Cp
I will find out if she was planning to turn left. However it looks like she entered to lane at its commencement, so i doubt that there is any wriggle room there
Dancing Dad
The notice does specify that the date of service is is 2 working dates after the date of notice. Making it the 3 Oct
It also states that the penalty charge can be reduced if paid within 21 days form the date of notice
Now this is what confuses me. When i was doing OU Maths 101 (passed!!) it was impressed that mathematically, between 1 and 10 does not include 1 and 10
Using that it could also be argued that in football a goal is only scored when a ball passes between ( in the space within ) the goal posts, as hitting a post is not a goal.
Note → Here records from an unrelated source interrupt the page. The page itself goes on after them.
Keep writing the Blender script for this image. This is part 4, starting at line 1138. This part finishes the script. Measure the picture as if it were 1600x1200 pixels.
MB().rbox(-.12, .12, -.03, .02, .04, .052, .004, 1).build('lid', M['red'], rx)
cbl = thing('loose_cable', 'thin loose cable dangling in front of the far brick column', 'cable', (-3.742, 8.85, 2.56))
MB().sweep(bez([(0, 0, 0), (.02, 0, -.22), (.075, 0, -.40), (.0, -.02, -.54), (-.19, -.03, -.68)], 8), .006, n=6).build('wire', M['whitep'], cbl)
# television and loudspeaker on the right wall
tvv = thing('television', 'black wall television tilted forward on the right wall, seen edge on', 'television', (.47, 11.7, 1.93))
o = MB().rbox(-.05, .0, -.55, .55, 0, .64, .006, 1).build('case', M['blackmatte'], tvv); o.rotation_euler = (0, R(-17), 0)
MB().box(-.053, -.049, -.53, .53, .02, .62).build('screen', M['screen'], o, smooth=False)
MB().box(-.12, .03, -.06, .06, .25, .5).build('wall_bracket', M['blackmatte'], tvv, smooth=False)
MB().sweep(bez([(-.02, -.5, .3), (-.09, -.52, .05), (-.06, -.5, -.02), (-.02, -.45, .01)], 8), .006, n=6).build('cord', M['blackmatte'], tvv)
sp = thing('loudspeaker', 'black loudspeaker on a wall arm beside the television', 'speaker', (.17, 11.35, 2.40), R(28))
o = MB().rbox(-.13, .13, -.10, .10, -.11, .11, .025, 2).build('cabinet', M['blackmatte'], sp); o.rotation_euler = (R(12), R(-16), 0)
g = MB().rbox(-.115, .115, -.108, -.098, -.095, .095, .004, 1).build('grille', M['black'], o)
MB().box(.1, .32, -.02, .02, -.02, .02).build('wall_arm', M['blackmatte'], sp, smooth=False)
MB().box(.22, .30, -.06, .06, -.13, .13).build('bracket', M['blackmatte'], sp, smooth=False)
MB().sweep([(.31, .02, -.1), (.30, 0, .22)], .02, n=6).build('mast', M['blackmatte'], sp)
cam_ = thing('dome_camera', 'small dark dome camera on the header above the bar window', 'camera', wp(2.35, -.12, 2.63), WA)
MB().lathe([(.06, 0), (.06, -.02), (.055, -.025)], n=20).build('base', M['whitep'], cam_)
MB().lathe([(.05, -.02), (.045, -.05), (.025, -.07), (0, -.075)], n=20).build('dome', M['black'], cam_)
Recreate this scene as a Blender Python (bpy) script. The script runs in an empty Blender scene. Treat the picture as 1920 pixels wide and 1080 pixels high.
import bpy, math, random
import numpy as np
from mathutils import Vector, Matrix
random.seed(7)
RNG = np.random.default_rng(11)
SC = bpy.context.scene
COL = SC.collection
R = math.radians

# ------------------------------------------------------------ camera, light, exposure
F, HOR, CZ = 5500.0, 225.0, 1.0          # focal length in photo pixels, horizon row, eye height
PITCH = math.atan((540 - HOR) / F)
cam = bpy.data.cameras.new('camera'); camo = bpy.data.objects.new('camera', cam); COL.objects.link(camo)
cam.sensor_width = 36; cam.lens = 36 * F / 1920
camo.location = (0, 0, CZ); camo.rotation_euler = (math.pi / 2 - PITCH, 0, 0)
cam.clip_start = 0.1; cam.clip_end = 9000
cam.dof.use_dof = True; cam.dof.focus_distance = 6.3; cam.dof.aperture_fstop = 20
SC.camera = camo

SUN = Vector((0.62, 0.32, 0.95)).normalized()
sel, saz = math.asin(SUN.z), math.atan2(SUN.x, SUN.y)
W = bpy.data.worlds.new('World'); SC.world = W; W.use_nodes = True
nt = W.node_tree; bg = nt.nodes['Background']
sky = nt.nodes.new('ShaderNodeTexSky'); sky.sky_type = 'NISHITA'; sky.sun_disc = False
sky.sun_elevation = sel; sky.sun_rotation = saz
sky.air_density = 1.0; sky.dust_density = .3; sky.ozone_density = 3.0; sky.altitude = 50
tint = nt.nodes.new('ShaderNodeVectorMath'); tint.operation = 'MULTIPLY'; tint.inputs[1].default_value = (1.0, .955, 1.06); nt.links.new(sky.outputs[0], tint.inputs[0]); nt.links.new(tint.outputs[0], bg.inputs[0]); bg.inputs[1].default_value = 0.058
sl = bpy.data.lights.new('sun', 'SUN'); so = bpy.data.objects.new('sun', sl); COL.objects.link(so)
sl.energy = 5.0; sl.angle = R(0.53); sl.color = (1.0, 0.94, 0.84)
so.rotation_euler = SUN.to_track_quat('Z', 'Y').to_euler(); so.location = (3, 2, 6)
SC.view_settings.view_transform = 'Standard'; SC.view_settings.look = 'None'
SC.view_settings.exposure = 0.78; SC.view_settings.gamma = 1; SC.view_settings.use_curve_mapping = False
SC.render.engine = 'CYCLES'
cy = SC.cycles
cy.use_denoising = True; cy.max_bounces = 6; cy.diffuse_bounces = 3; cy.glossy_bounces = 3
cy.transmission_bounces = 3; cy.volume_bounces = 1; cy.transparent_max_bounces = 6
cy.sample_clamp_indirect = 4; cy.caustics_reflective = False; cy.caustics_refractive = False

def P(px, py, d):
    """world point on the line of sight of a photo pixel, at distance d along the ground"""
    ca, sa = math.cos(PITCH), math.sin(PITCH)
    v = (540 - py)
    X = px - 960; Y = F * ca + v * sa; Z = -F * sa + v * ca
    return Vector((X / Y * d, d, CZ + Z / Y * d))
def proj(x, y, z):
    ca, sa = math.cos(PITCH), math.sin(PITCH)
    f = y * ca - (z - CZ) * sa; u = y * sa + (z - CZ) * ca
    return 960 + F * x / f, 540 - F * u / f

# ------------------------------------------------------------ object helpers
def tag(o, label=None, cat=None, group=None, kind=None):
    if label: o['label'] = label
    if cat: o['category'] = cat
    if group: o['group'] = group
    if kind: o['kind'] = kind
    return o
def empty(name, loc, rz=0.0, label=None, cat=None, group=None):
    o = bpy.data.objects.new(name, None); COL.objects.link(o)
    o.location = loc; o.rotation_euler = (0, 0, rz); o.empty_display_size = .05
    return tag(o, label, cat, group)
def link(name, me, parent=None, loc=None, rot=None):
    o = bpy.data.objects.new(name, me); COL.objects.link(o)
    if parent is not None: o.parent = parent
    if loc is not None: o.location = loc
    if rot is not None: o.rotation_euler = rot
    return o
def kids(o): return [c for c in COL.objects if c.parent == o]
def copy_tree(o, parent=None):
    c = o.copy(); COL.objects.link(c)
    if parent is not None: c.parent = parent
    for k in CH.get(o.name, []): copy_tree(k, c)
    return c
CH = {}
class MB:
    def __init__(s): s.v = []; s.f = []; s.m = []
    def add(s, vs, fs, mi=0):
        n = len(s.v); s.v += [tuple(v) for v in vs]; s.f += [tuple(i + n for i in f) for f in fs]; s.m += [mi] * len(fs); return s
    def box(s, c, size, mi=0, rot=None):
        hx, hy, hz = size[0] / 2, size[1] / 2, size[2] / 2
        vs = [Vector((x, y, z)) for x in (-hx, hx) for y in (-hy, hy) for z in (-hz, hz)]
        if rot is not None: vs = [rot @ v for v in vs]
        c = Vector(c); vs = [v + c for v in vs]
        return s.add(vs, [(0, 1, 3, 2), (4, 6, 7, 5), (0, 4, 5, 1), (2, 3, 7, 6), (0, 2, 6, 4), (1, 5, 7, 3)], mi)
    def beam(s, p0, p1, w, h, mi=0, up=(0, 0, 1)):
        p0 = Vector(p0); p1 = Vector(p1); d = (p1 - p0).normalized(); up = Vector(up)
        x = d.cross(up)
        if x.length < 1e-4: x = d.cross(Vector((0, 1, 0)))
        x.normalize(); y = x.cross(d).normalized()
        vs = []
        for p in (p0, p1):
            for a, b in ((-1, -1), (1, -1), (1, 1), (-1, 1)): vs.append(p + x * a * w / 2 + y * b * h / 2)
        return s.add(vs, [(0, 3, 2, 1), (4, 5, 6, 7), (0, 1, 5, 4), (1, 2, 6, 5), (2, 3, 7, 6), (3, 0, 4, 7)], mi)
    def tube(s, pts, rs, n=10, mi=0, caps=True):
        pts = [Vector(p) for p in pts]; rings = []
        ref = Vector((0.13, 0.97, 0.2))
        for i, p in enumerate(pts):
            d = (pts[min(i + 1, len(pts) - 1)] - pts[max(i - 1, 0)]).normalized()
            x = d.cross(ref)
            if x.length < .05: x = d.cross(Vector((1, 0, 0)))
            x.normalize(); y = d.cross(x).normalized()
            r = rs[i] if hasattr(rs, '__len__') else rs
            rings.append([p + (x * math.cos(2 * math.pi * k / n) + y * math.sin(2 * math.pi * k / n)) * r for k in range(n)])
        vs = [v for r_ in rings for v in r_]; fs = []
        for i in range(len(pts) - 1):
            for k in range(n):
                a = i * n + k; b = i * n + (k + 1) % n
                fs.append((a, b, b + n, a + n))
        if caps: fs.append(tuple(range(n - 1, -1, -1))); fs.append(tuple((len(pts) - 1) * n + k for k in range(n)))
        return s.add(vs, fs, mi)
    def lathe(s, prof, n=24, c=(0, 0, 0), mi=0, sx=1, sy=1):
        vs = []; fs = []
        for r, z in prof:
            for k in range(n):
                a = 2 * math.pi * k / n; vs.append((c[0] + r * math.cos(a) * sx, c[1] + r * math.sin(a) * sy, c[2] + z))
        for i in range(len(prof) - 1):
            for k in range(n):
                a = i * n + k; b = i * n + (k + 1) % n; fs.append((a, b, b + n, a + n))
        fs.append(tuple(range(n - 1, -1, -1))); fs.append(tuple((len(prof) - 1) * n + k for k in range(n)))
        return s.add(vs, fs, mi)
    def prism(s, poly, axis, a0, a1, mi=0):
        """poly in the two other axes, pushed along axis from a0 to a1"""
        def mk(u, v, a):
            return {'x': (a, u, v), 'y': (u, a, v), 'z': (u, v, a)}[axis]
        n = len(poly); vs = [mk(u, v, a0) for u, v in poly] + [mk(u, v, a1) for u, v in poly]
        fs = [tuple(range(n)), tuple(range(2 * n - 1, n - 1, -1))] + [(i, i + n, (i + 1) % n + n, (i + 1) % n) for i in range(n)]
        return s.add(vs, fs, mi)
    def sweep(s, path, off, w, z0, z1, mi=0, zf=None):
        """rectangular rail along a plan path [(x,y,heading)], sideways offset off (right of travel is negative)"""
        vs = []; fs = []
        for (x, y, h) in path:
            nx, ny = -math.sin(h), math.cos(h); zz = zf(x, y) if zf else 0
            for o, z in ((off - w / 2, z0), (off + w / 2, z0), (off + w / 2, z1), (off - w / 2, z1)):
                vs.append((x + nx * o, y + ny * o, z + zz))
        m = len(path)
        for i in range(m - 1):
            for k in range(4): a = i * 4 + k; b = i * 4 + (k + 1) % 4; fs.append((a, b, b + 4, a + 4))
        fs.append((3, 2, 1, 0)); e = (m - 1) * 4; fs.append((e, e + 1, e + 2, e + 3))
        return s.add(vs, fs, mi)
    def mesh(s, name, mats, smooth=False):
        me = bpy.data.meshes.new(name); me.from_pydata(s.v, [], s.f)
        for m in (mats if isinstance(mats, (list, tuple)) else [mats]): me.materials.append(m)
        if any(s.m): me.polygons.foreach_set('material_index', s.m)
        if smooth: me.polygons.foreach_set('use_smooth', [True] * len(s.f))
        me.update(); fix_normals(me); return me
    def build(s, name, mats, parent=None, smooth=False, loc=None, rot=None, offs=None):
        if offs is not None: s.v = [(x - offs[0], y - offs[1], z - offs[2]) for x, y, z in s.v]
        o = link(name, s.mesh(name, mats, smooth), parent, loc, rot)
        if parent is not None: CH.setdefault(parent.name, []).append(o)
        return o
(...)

Using these two analogies could it be argued that the phrase within 21 days is ambiguous as it does not specify whether the charge should be paid before the 21st ( that is the other goal post) , making the 20th day the last valid day to pay, or it does include the 21st day which it doesn’t specify possible by doing that you would be outwith the timescale laid down
Perhaps i am being a bit of a grammatical pedant here,Albert Haddock style, but would welcome thoughts
It is not the date of service but the wording on timings.
You must make payment or challenge 28 days
from the date of service.
Not by the 28th day but literal is on the 28th day ie on one specific day
And that date is late as 28 days from date of service is day 29.
Similar with discount period
within 21 days of date of service
And another within and from in the bold, black paragraph at the end of page 1.
Both within and from means that you start counting on the day after the date of service, adding a day.
Statute is clear, count starts with date of service.
HC judgements have made it clear that terms like within are not 100% wins and it depends on context but statute has set deadlines and the process is driven by those deadlines, they must be clear and not ambiguous.
Reading has bugged me with this for years but seem to get away with it, adjudicators using terms like substantially compliant and when read as a whole.